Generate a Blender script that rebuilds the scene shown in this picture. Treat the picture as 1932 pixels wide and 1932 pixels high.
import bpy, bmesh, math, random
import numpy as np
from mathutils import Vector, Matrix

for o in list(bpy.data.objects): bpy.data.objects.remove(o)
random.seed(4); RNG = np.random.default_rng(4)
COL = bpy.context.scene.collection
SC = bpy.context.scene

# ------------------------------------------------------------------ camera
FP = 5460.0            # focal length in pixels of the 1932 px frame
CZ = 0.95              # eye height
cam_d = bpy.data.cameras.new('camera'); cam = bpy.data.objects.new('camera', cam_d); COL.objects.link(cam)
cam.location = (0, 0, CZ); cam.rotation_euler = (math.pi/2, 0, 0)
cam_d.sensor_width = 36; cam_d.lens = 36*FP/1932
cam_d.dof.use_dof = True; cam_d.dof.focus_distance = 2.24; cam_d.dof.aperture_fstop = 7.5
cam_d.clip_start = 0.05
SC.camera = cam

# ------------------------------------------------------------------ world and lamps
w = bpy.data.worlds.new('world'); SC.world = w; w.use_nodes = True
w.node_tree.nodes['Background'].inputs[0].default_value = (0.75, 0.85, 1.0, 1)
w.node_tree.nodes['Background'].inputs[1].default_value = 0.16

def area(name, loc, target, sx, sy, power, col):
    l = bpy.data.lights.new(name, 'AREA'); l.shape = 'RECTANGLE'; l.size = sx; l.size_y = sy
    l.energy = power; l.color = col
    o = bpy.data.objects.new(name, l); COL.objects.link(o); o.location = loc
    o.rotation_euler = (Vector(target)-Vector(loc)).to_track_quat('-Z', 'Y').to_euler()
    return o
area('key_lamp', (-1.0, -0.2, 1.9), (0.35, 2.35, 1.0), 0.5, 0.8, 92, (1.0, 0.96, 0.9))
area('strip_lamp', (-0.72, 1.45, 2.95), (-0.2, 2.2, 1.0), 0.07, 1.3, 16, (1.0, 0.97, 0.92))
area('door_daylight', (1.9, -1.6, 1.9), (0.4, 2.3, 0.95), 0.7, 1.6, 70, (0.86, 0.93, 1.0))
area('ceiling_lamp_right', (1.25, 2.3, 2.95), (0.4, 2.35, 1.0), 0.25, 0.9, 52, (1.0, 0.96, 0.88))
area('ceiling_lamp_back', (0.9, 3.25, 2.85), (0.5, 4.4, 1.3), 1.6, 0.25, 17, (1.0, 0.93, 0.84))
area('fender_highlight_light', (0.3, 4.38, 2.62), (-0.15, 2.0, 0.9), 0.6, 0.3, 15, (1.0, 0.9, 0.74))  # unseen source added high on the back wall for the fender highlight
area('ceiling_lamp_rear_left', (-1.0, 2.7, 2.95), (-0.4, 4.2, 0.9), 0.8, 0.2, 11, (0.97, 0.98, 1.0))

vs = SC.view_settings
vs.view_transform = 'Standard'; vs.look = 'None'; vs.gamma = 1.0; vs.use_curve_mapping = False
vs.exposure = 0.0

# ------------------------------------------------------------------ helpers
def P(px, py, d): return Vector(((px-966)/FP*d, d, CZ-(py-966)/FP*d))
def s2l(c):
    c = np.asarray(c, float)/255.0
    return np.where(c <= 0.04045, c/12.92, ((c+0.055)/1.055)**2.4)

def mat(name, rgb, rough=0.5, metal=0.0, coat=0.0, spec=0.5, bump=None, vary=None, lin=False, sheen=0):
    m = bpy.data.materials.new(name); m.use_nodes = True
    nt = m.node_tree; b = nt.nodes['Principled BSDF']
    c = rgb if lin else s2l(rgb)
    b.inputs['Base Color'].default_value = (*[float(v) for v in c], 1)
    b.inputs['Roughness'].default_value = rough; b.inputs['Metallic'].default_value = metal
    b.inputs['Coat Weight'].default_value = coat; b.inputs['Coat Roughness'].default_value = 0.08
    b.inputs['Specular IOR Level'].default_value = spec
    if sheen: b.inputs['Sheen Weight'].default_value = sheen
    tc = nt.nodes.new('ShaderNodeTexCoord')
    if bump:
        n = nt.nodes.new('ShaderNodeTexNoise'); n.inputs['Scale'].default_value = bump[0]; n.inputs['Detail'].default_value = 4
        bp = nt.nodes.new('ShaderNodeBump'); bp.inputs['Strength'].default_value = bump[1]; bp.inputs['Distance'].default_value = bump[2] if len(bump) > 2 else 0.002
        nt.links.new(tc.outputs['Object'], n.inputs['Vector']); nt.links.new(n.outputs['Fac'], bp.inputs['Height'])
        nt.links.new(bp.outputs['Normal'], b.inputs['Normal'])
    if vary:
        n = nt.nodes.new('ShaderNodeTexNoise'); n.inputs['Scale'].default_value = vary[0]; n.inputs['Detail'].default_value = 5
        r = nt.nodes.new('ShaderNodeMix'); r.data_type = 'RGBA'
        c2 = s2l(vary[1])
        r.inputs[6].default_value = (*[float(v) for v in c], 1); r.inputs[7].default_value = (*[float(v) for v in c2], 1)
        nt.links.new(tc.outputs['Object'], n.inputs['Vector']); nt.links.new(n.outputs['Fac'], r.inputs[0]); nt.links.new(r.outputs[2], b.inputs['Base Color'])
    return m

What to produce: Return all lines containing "scene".

Task result:
Generate a Blender script that rebuilds the scene shown in this picture. Treat the picture as 1932 pixels wide and 1932 pixels high.
COL = bpy.context.scene.collection
SC = bpy.context.scene